Are We Heading Toward the Next Great Depression?

Updated: Mar 15, 2023


March 15, 2023


Regulatory authorities shut down New York's Signature Bank on Sunday March 12, 2023, marking the third largest banking failure in U.S. history. This occurred just two days after the closure of Silicon Valley Bank (SVB), which followed a bank run and left billions of dollars in customer deposits lost and beyond the amount the FDIC could insure.


On Monday, stock exchange trading was halted for several midsize and regional banks, such as PacWest Bancorp and First Republic Bank, while major financial institutions like Wells Fargo, Bank of America, and Capital One experienced significant declines in their stock prices. On Tuesday, Credit Suisse Bank saw what was a record-low drop in its stock level.


The evidence indicates that the blame strongly points in the direction of the extensive spending by the Biden administration and the Federal Reserve's chaotic monetary policy of excessive money printing, which led to high inflation and forced the Fed to implement the fastest increase in interest rates in decades.


Furthermore, poor bank management has also played a role, with SVB potentially being distracted by their focus on "woke" social issues. As a matter of fact, Silicon Valley Bank, donated more than $73 million to groups related to the Black Lives Matter movement. There appears to have been far too much focus on equity, diversity, and other left-winged dogma, instead of hiring people based on competence and qualifying skills.


Additionally, Treasury Secretary Janet Yellen, who appears to be in over her head, said Sunday that U.S. government would not bail out Silicon Valley Bank.


This all seems eerily similar to another time in history.


In chapter seven of their book, " A Monetary History of the United States 1867-1960", by Milton Friedman and Anna Jacobson Schwartz, the authors demonstrate that the Great Depression was caused by a combination of factors, but primarily by monetary contraction, which was the result of a decline in the money supply. This decline was largely due to the actions of the Federal Reserve, which failed to act as an effective lender of last resort and instead let banks fail, leading to a decline in the money supply and a contraction of credit.


For example, the authors point to the bank panic of 1930, where the failure of several banks led to a decline in the money supply, and the Federal Reserve's failure to provide adequate support to the banking system during this time. They also note the Federal Reserve's tightening of monetary policy in 1928 and 1929, which led to an increase in interest rates and reduced borrowing and spending, contributing to the contraction of the economy.

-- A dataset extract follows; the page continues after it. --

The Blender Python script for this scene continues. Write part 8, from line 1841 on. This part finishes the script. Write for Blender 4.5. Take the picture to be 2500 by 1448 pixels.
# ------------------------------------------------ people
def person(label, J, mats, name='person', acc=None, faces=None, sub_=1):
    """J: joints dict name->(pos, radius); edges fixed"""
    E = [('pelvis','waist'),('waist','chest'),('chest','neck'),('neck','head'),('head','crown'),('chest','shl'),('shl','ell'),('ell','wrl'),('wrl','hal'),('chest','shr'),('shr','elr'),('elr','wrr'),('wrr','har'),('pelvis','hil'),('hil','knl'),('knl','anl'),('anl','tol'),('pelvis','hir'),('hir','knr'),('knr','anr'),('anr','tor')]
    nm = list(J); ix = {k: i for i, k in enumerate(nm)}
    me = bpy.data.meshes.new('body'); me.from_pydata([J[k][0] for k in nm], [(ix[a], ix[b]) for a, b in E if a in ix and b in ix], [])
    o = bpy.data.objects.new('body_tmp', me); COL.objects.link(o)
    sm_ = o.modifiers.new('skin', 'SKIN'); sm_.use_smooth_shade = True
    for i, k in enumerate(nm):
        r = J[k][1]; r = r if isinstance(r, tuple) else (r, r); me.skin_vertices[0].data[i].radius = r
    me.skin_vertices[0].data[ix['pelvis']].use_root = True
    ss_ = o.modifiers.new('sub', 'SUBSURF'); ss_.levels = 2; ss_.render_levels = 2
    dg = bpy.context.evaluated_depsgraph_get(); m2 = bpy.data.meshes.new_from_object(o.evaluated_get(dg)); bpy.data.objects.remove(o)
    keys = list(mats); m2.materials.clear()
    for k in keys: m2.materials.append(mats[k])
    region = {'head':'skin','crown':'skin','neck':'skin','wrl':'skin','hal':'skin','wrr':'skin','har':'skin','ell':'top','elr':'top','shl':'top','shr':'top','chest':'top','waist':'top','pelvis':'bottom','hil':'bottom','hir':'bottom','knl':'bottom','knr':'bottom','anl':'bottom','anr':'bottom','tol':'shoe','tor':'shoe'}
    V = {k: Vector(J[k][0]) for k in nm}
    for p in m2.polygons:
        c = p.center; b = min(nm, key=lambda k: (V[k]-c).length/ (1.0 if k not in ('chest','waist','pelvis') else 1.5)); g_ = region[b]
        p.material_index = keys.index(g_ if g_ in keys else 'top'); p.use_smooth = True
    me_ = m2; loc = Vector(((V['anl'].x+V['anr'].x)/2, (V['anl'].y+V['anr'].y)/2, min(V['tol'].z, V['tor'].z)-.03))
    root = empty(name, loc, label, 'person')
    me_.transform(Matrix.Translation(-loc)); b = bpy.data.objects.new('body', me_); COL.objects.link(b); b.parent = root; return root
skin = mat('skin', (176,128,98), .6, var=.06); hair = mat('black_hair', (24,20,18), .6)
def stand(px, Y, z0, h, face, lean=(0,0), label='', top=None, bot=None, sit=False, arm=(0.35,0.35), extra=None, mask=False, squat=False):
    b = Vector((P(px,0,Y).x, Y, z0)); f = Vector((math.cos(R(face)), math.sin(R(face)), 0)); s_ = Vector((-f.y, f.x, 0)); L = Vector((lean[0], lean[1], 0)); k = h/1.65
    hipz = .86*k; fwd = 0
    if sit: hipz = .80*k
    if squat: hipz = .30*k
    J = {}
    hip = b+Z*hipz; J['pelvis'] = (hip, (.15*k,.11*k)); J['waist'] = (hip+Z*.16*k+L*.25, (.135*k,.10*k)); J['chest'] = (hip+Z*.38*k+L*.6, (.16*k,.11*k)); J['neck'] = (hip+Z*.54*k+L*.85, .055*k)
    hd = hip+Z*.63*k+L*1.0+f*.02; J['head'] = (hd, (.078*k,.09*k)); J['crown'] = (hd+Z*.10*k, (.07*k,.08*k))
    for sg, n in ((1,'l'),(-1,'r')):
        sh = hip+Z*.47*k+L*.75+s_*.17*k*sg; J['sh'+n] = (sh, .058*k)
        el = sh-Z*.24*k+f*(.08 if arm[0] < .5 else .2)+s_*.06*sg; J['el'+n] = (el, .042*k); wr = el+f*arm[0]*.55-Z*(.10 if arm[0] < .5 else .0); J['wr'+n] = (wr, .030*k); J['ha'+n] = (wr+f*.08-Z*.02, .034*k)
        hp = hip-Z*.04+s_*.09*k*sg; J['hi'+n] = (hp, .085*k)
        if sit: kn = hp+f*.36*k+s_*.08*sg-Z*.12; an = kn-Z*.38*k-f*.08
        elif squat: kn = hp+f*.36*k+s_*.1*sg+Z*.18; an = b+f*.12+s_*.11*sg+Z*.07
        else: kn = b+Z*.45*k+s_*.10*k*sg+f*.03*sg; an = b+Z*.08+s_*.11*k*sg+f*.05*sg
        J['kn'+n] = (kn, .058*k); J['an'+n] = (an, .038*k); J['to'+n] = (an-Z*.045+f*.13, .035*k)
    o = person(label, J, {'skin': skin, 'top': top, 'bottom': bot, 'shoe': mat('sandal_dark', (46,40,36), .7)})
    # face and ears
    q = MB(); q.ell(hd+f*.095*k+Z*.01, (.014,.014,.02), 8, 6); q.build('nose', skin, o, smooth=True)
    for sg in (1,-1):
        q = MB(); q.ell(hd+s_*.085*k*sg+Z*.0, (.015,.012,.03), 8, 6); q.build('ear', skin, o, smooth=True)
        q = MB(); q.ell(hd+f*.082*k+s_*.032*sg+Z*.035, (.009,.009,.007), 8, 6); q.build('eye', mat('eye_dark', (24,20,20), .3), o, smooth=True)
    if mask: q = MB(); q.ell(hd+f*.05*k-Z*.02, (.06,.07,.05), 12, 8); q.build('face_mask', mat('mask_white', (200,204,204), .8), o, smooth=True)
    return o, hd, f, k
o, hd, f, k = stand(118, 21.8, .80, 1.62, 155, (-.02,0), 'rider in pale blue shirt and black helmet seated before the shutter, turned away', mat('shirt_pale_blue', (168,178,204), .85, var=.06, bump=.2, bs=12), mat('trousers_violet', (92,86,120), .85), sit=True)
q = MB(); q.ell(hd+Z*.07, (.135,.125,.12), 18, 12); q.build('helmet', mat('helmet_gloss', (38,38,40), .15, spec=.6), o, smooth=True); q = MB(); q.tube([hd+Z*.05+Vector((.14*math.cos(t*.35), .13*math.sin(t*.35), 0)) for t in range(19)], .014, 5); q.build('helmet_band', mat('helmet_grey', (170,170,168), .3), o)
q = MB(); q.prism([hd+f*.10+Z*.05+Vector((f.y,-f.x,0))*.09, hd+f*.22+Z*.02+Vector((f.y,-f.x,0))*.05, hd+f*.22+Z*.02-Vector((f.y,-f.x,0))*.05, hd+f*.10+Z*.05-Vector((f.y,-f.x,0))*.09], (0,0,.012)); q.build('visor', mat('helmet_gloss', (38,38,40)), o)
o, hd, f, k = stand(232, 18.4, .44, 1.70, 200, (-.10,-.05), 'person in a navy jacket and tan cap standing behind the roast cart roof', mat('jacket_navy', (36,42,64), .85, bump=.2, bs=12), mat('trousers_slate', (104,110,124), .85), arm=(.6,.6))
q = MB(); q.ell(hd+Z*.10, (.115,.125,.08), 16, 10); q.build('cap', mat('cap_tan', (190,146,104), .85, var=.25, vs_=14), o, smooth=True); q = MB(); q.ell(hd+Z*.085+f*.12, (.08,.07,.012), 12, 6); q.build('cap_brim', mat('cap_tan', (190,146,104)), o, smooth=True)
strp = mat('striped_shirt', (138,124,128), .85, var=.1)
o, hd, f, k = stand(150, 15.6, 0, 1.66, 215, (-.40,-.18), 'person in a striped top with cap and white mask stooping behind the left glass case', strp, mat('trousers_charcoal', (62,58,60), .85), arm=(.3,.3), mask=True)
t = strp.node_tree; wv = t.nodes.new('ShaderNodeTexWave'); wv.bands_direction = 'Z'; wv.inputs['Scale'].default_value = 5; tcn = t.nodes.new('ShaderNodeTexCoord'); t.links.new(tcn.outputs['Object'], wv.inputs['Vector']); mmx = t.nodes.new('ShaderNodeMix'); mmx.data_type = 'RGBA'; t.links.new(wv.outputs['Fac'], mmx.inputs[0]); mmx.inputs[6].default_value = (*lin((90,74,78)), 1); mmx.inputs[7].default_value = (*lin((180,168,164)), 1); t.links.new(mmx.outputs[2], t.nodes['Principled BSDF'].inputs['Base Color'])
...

The authors also examined other contributing factors, such as the effects of the stock market crash of 1929, the Smoot-Hawley Tariff Act, and the collapse of international trade. However, they argue that these factors were secondary in importance to the monetary contraction caused by the Federal Reserve's actions.


Having sifted through historical federal reserve records and other such significant documents, the authors were able to bring to light the evidence that these actions by the Federal Reserve were the primary causes of the Great Depression, and that without these monetary contractions, the Great Depression could have been mild and brief, rather than the severe and prolonged economic contraction that it was.


This evidence is in stark contrast with the old Keynesian propaganda disseminated by FDR and the progressive democrats during that era who blamed greedy businessmen and capitalism, in general, which proved to be wrong and was little more than baseless theory and political rhetoric.


In fact, the bigger a role the government and it's central-planning bureaucrats play in trying to "fix" the economy, the more broken it becomes. It is better to let free-market capitalism run it's course and the economy will take care of itself.


To be clear, the Federal Reserve does play a role in the health of the economy. However, it's primary function is merely to control inflation and quell mass bank failures.


It is on those points that they are failing, big time.


The Silicone Valley Bank should have been saved. That is the purpose of the Federal Reserve. It should have been saved by having other central banks, in the reserve system, loan to the SVB to keep it solvent through the bank run. Instead, it seems the Biden/Yellen solution is to have the taxpayers foot the bill to pay back depositors, after letting the bank fail. This will lead to even higher inflation, more government debt, and lower consumer confidence. (Note: Government debt is taxpayer debt.)


The Biden Administration and the Federal Reserve need to learn from the Friedman school of economics, stop spending, and abandon their socialist agenda.


If history is repeating itself and we are heading toward a world wide depression, just remember, the last one lead up to a world war.